(begin)
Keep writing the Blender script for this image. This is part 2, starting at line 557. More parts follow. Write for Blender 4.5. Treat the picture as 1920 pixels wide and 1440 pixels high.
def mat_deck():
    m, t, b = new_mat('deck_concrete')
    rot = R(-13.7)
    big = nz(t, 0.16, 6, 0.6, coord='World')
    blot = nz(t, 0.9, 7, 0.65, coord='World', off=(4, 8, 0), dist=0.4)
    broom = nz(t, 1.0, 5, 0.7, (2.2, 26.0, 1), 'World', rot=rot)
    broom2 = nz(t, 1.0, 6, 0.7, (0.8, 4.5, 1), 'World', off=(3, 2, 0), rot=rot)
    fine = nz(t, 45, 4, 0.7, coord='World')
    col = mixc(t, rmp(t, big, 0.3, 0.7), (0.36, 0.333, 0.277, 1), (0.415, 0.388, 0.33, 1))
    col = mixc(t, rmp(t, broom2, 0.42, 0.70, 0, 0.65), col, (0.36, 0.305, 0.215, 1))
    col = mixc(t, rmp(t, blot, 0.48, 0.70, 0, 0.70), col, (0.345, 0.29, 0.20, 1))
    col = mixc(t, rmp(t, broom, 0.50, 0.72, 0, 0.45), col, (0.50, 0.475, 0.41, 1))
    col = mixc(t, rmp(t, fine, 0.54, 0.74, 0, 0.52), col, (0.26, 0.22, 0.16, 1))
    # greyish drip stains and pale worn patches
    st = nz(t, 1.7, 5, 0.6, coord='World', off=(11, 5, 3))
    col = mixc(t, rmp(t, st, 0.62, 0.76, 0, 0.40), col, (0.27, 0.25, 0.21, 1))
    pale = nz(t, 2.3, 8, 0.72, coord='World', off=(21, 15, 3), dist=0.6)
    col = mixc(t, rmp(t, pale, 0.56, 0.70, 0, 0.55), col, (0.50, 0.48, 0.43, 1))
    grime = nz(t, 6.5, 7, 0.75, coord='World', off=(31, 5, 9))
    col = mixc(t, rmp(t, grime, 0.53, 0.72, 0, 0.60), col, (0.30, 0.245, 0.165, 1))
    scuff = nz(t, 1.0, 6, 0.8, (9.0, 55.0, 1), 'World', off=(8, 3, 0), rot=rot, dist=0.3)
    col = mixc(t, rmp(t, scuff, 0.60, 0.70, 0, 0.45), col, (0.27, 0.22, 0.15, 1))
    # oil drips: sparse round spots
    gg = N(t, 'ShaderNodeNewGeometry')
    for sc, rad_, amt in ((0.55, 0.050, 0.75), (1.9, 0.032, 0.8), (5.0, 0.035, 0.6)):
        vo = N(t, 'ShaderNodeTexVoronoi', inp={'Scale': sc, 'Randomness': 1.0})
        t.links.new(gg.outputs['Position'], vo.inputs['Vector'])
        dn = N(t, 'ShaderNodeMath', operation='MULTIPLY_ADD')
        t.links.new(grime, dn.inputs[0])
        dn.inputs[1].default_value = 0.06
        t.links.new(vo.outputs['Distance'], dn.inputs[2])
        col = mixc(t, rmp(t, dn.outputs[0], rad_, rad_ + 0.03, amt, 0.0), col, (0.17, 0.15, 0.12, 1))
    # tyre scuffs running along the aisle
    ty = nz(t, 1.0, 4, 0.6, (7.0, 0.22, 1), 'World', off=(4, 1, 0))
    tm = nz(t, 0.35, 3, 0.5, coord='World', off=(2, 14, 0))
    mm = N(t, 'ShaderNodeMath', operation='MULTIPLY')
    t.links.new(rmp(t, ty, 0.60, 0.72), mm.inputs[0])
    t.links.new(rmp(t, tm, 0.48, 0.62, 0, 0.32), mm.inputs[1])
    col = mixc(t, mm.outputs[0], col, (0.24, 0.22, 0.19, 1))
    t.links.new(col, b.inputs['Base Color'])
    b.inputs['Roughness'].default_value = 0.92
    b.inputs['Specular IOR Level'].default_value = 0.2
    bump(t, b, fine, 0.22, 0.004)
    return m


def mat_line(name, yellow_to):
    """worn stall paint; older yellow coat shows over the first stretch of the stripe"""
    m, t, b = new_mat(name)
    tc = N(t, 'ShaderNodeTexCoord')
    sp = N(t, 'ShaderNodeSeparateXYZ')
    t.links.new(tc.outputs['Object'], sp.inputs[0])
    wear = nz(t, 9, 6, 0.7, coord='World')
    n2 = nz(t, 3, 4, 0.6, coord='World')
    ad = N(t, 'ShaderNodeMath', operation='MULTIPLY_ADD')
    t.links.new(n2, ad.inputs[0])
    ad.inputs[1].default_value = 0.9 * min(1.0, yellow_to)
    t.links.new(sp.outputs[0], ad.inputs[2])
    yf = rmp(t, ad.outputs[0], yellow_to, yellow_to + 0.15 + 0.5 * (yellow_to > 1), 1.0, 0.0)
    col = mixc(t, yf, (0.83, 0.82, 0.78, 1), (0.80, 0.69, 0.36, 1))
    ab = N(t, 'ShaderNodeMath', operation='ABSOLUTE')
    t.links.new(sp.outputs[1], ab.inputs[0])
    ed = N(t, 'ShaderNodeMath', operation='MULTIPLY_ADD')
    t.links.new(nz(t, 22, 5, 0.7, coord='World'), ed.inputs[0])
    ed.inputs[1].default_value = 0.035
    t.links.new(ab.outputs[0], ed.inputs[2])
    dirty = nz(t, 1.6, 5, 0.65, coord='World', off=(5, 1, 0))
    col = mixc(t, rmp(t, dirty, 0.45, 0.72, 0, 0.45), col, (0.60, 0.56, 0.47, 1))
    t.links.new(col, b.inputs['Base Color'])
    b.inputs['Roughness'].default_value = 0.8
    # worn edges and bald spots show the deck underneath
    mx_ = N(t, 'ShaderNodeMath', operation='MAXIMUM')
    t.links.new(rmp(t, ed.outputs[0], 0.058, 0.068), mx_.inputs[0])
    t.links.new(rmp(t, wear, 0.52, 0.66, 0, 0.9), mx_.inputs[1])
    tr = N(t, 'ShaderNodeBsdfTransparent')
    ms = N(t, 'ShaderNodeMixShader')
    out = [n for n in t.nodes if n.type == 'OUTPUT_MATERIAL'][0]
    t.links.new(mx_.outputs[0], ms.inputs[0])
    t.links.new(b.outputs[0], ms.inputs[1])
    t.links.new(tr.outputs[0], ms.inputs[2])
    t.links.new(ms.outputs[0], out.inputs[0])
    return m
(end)
--- Exercise ---
Using the listing above, retype each line exactly.

--- Full output ---
Keep writing the Blender script for this image. This is part 2, starting at line 557. More parts follow. Write for Blender 4.5. Treat the picture as 1920 pixels wide and 1440 pixels high.
def mat_deck():
    m, t, b = new_mat('deck_concrete')
    rot = R(-13.7)
    big = nz(t, 0.16, 6, 0.6, coord='World')
    blot = nz(t, 0.9, 7, 0.65, coord='World', off=(4, 8, 0), dist=0.4)
    broom = nz(t, 1.0, 5, 0.7, (2.2, 26.0, 1), 'World', rot=rot)
    broom2 = nz(t, 1.0, 6, 0.7, (0.8, 4.5, 1), 'World', off=(3, 2, 0), rot=rot)
    fine = nz(t, 45, 4, 0.7, coord='World')
    col = mixc(t, rmp(t, big, 0.3, 0.7), (0.36, 0.333, 0.277, 1), (0.415, 0.388, 0.33, 1))
    col = mixc(t, rmp(t, broom2, 0.42, 0.70, 0, 0.65), col, (0.36, 0.305, 0.215, 1))
    col = mixc(t, rmp(t, blot, 0.48, 0.70, 0, 0.70), col, (0.345, 0.29, 0.20, 1))
    col = mixc(t, rmp(t, broom, 0.50, 0.72, 0, 0.45), col, (0.50, 0.475, 0.41, 1))
    col = mixc(t, rmp(t, fine, 0.54, 0.74, 0, 0.52), col, (0.26, 0.22, 0.16, 1))
    # greyish drip stains and pale worn patches
    st = nz(t, 1.7, 5, 0.6, coord='World', off=(11, 5, 3))
    col = mixc(t, rmp(t, st, 0.62, 0.76, 0, 0.40), col, (0.27, 0.25, 0.21, 1))
    pale = nz(t, 2.3, 8, 0.72, coord='World', off=(21, 15, 3), dist=0.6)
    col = mixc(t, rmp(t, pale, 0.56, 0.70, 0, 0.55), col, (0.50, 0.48, 0.43, 1))
    grime = nz(t, 6.5, 7, 0.75, coord='World', off=(31, 5, 9))
    col = mixc(t, rmp(t, grime, 0.53, 0.72, 0, 0.60), col, (0.30, 0.245, 0.165, 1))
    scuff = nz(t, 1.0, 6, 0.8, (9.0, 55.0, 1), 'World', off=(8, 3, 0), rot=rot, dist=0.3)
    col = mixc(t, rmp(t, scuff, 0.60, 0.70, 0, 0.45), col, (0.27, 0.22, 0.15, 1))
    # oil drips: sparse round spots
    gg = N(t, 'ShaderNodeNewGeometry')
    for sc, rad_, amt in ((0.55, 0.050, 0.75), (1.9, 0.032, 0.8), (5.0, 0.035, 0.6)):
        vo = N(t, 'ShaderNodeTexVoronoi', inp={'Scale': sc, 'Randomness': 1.0})
        t.links.new(gg.outputs['Position'], vo.inputs['Vector'])
        dn = N(t, 'ShaderNodeMath', operation='MULTIPLY_ADD')
        t.links.new(grime, dn.inputs[0])
        dn.inputs[1].default_value = 0.06
        t.links.new(vo.outputs['Distance'], dn.inputs[2])
        col = mixc(t, rmp(t, dn.outputs[0], rad_, rad_ + 0.03, amt, 0.0), col, (0.17, 0.15, 0.12, 1))
    # tyre scuffs running along the aisle
    ty = nz(t, 1.0, 4, 0.6, (7.0, 0.22, 1), 'World', off=(4, 1, 0))
    tm = nz(t, 0.35, 3, 0.5, coord='World', off=(2, 14, 0))
    mm = N(t, 'ShaderNodeMath', operation='MULTIPLY')
    t.links.new(rmp(t, ty, 0.60, 0.72), mm.inputs[0])
    t.links.new(rmp(t, tm, 0.48, 0.62, 0, 0.32), mm.inputs[1])
    col = mixc(t, mm.outputs[0], col, (0.24, 0.22, 0.19, 1))
    t.links.new(col, b.inputs['Base Color'])
    b.inputs['Roughness'].default_value = 0.92
    b.inputs['Specular IOR Level'].default_value = 0.2
    bump(t, b, fine, 0.22, 0.004)
    return m


def mat_line(name, yellow_to):
    """worn stall paint; older yellow coat shows over the first stretch of the stripe"""
    m, t, b = new_mat(name)
    tc = N(t, 'ShaderNodeTexCoord')
    sp = N(t, 'ShaderNodeSeparateXYZ')
    t.links.new(tc.outputs['Object'], sp.inputs[0])
    wear = nz(t, 9, 6, 0.7, coord='World')
    n2 = nz(t, 3, 4, 0.6, coord='World')
    ad = N(t, 'ShaderNodeMath', operation='MULTIPLY_ADD')
    t.links.new(n2, ad.inputs[0])
    ad.inputs[1].default_value = 0.9 * min(1.0, yellow_to)
    t.links.new(sp.outputs[0], ad.inputs[2])
    yf = rmp(t, ad.outputs[0], yellow_to, yellow_to + 0.15 + 0.5 * (yellow_to > 1), 1.0, 0.0)
    col = mixc(t, yf, (0.83, 0.82, 0.78, 1), (0.80, 0.69, 0.36, 1))
    ab = N(t, 'ShaderNodeMath', operation='ABSOLUTE')
    t.links.new(sp.outputs[1], ab.inputs[0])
    ed = N(t, 'ShaderNodeMath', operation='MULTIPLY_ADD')
    t.links.new(nz(t, 22, 5, 0.7, coord='World'), ed.inputs[0])
    ed.inputs[1].default_value = 0.035
    t.links.new(ab.outputs[0], ed.inputs[2])
    dirty = nz(t, 1.6, 5, 0.65, coord='World', off=(5, 1, 0))
    col = mixc(t, rmp(t, dirty, 0.45, 0.72, 0, 0.45), col, (0.60, 0.56, 0.47, 1))
    t.links.new(col, b.inputs['Base Color'])
    b.inputs['Roughness'].default_value = 0.8
    # worn edges and bald spots show the deck underneath
    mx_ = N(t, 'ShaderNodeMath', operation='MAXIMUM')
    t.links.new(rmp(t, ed.outputs[0], 0.058, 0.068), mx_.inputs[0])
    t.links.new(rmp(t, wear, 0.52, 0.66, 0, 0.9), mx_.inputs[1])
    tr = N(t, 'ShaderNodeBsdfTransparent')
    ms = N(t, 'ShaderNodeMixShader')
    out = [n for n in t.nodes if n.type == 'OUTPUT_MATERIAL'][0]
    t.links.new(mx_.outputs[0], ms.inputs[0])
    t.links.new(b.outputs[0], ms.inputs[1])
    t.links.new(tr.outputs[0], ms.inputs[2])
    t.links.new(ms.outputs[0], out.inputs[0])
    return m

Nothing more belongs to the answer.